__What you should do__.
Locate and copy each line in the data that contains the word "scene".

__Source data__.
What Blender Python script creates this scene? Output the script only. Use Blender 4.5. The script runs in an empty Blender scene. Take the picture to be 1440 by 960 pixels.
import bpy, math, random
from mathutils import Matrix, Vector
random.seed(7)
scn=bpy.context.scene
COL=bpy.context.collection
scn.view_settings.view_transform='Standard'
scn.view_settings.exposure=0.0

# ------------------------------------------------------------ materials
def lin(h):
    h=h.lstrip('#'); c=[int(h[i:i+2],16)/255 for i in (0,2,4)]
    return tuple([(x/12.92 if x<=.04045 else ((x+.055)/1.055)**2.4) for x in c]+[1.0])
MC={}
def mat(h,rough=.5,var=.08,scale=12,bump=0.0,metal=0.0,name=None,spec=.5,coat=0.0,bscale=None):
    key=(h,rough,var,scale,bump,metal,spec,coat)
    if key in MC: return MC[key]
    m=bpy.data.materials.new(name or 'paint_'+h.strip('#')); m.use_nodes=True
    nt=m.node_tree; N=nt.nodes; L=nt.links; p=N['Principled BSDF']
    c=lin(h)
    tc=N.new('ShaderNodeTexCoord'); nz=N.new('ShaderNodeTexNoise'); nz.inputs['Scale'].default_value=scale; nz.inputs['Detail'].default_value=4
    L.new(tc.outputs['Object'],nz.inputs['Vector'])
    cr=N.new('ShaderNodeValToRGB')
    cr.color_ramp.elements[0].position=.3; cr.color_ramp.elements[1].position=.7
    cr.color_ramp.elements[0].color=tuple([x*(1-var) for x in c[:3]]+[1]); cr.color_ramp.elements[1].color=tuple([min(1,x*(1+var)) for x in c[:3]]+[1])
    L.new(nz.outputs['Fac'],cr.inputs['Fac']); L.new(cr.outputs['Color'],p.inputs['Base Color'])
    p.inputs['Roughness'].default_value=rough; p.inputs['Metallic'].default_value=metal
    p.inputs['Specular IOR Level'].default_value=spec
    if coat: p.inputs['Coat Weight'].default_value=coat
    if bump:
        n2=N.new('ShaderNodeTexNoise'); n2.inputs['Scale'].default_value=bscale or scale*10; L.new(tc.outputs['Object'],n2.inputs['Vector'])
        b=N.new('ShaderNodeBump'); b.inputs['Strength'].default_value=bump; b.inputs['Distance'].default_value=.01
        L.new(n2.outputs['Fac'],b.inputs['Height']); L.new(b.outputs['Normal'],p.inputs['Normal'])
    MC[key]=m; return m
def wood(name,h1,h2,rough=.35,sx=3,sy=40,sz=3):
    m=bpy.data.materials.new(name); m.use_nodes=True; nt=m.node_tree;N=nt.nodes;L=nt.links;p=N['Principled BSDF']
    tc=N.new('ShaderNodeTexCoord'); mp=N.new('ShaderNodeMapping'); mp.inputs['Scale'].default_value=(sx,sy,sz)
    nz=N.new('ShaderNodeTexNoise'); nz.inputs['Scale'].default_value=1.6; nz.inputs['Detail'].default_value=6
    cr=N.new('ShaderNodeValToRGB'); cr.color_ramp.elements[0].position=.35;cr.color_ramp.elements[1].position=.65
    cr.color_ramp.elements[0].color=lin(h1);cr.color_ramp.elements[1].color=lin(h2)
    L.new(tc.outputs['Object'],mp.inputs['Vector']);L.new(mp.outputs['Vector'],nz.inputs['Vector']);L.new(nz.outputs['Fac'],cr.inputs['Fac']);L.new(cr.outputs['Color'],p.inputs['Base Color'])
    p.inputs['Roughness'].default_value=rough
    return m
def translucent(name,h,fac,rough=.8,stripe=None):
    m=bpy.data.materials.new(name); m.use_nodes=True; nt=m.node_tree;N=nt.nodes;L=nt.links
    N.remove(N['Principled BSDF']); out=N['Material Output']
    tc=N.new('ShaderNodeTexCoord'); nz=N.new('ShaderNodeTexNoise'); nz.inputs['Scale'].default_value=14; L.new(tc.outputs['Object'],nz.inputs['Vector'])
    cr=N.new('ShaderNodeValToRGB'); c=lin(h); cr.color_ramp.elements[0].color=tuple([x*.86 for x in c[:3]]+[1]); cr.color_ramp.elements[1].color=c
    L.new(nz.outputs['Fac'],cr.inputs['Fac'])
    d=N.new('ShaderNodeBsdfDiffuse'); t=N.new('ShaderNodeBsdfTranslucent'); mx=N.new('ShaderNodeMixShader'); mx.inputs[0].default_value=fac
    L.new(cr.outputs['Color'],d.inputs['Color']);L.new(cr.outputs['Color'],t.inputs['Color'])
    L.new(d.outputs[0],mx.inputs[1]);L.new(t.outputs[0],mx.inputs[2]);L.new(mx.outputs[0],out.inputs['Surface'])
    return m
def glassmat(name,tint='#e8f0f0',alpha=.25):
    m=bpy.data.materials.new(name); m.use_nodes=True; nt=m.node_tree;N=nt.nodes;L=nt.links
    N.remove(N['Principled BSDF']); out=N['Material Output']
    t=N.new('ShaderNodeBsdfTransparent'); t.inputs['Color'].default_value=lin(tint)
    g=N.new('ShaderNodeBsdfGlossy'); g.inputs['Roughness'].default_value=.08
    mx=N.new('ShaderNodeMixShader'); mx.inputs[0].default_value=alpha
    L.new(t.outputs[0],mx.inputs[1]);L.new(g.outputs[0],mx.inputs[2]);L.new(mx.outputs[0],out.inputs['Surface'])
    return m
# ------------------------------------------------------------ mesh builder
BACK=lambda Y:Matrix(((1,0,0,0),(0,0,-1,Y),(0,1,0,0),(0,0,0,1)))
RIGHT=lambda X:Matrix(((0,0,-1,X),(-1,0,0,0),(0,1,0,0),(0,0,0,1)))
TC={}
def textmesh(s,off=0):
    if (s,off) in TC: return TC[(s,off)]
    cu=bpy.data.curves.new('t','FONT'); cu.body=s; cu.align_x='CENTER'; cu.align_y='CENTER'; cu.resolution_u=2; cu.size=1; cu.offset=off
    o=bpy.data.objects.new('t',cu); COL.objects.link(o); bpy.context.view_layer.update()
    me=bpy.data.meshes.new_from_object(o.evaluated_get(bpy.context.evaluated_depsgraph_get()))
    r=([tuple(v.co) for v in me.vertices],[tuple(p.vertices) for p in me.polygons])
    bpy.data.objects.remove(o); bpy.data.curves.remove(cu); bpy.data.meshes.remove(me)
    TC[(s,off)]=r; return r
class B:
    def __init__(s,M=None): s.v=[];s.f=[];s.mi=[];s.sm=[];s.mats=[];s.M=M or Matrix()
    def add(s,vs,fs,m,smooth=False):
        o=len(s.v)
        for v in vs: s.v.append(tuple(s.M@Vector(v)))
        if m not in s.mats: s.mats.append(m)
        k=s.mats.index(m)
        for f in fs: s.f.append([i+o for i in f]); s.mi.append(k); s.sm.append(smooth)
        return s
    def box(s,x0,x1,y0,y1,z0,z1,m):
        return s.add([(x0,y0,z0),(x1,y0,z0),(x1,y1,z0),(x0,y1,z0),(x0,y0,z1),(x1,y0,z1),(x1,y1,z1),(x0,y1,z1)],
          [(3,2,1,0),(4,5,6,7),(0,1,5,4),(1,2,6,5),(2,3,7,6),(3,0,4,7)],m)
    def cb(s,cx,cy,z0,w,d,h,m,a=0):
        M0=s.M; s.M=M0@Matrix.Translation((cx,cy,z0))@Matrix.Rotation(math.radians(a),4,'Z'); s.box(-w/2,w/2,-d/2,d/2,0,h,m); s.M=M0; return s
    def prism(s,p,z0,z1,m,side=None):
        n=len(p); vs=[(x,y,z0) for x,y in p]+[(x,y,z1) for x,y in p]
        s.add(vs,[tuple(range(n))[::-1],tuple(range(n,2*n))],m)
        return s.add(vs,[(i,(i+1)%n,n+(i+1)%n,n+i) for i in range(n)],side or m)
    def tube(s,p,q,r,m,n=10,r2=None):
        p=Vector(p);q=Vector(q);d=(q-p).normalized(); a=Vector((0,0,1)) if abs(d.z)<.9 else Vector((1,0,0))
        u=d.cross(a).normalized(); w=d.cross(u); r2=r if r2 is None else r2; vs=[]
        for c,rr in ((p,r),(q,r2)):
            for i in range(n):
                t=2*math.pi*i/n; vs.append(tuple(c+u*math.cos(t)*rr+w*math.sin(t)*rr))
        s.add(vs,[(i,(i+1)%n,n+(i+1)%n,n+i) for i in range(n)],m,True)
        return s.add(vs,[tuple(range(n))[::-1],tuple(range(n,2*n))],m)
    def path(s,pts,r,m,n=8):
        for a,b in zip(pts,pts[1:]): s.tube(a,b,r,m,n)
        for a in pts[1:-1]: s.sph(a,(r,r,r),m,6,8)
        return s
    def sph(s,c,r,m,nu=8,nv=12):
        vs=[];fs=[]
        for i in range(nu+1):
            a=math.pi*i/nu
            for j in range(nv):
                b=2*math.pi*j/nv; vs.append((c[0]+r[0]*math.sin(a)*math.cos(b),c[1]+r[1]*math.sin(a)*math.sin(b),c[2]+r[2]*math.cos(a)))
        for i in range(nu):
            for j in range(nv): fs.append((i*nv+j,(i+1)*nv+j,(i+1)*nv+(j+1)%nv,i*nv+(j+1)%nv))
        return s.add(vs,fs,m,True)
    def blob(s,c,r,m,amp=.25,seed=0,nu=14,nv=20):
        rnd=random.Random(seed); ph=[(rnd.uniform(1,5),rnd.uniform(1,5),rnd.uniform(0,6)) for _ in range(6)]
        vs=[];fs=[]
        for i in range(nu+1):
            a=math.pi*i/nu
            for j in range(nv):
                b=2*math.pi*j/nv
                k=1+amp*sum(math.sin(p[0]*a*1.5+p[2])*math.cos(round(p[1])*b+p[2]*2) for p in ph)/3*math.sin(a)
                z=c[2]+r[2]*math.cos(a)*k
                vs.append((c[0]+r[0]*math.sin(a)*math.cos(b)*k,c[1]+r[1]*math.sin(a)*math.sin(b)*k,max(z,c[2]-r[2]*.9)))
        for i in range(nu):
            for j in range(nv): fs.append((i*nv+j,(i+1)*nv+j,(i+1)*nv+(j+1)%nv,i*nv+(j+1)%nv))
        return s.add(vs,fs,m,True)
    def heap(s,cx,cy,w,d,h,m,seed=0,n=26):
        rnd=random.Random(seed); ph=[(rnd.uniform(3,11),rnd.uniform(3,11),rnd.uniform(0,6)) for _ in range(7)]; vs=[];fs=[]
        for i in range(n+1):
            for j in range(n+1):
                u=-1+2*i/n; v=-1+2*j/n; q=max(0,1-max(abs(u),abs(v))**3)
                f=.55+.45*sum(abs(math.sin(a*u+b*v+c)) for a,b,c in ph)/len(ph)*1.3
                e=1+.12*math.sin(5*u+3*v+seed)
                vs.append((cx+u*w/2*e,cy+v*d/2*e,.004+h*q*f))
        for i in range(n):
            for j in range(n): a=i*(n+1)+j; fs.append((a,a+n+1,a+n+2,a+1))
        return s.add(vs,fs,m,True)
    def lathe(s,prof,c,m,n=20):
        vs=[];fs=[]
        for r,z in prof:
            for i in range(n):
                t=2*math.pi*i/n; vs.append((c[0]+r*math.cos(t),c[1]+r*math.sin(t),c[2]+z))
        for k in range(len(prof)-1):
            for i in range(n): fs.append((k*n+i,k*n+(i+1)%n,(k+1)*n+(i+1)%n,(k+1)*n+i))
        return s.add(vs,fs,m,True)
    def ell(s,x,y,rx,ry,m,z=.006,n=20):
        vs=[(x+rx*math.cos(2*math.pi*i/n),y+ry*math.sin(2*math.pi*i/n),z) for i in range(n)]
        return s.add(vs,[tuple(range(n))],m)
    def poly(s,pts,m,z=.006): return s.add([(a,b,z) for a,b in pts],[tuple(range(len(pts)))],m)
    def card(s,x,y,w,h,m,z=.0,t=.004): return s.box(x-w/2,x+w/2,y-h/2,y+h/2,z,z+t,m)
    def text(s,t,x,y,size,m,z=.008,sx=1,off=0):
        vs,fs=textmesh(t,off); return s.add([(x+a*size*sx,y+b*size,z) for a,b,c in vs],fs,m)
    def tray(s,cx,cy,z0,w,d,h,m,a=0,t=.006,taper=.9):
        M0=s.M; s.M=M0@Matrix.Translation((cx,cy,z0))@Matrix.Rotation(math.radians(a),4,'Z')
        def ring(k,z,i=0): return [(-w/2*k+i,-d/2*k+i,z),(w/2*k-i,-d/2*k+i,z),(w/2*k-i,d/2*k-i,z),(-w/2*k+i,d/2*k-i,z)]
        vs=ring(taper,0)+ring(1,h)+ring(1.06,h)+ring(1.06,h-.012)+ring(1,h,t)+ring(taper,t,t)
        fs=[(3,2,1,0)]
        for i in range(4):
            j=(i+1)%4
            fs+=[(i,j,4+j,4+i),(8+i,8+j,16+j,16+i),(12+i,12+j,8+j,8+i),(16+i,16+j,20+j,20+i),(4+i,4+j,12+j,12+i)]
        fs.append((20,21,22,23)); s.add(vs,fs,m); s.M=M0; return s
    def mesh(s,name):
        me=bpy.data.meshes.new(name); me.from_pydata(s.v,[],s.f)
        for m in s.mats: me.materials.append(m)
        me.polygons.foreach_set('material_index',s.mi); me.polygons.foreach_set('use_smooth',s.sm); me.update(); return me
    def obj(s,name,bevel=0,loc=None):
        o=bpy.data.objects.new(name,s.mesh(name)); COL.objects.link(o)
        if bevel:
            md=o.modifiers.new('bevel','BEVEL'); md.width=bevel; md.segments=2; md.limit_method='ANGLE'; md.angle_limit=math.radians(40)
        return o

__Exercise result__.
What Blender Python script creates this scene? Output the script only. Use Blender 4.5. The script runs in an empty Blender scene. Take the picture to be 1440 by 960 pixels.
scn=bpy.context.scene